Even so, it took some time to get them started on their TMA's, their Tutor Marked Assignments (the essays on which they were marked). But that is always the case. Due to the responsibility it throws on the individual to motivate themselves, it is a very difficult process to get into. Moreover, they were starting at the point where other students might already have spent two years in this mode.
For me another great bonus was that I had to teach the whole of the MBA, not just my own subjects. The arrangement was that, for every course, the chair who developed it would teach the students for half the time and I would teach them for the other half. It is true to say that the best way to learn a subject is to teach it. Thus, I learned the whole of the MBA by teaching it. I never got an MBA, and most of my colleagues didn't have MBAs -- since this was a relatively new qualification; having only become part of the popular curriculum a decade or so earlier. But, after Ethiopia, I certainly could hold my own with any MBA. Of course I later got my PhD.

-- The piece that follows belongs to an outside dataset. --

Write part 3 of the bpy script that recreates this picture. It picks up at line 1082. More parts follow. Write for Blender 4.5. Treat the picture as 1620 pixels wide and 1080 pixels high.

The tutorials typically took place in the evening. At the weekends I ran them during the afternoons as well. This meant that I worked almost every night and was able to spend the day working on my marketing dictionary. The computer facilities out there were good, so I was able to write not just that book but others as well.
I only took one excursion during this time -- apart from the holiday with my wife -- and that was on a Sunday when no one could come to the tutorial. I went with a guide down to the Rift Valley beyond Debre Zeit. We didn't go down into the Rift Valley itself, but to the edge of it, where there were hot springs feeding a swimming pool. It was the only time in Ethiopia I actually saw baboons -- though a rather unromantically they were picking their way around a rubbish dump. It was also the only time that I saw monkeys. Apart from these, the only the local fauna I saw were birds, in particular the big eagles which used to soar over Addis and which I could watch out of my office window.
On the way back, stopping in Debre Zeit to look at the volcanic lakes there, my guide took me back to his house and I had tea with him and his wife. They had a chat bush in the back garden and -- for the only time in my life -- I tried a narcotic. The leaves look like privet, and they tasted like that. I chewed at it, but it didn't really seem to do anything for me. On the other hand Ethiopians, and others in the Middle East, used large quantities of it; since their religion forbade the taking of any other stimulants - even coffee. In the south of Ethiopia they harvested it by the bush and flew it very rapidly to Saudi Arabia. It soon goes off, so the logistics are very important.
At one stage there were big battles in the south which were driven by the money being made out of chat; and which the government was trying to obtain for itself. Eventually, they licensed a number of dealers. These then fought the battles with the illegal harvesters, and soon put paid to them. As I have said, the Ethiopian government was nothing if not pragmatic.
The guide was also one of the Amhara who had been involved with the Derg, and knew the leaders of the Derg quite well. I was able, therefore, to discuss what had happened to the Derg -- and how he felt about the new government (which of course he hated) -- with someone who was not in the new government. Needless to say, he was very anti the new leaders. Fortunately, even in Addis he was in a minority. Even the Amhara were glad for the peace which the new government had brought to them.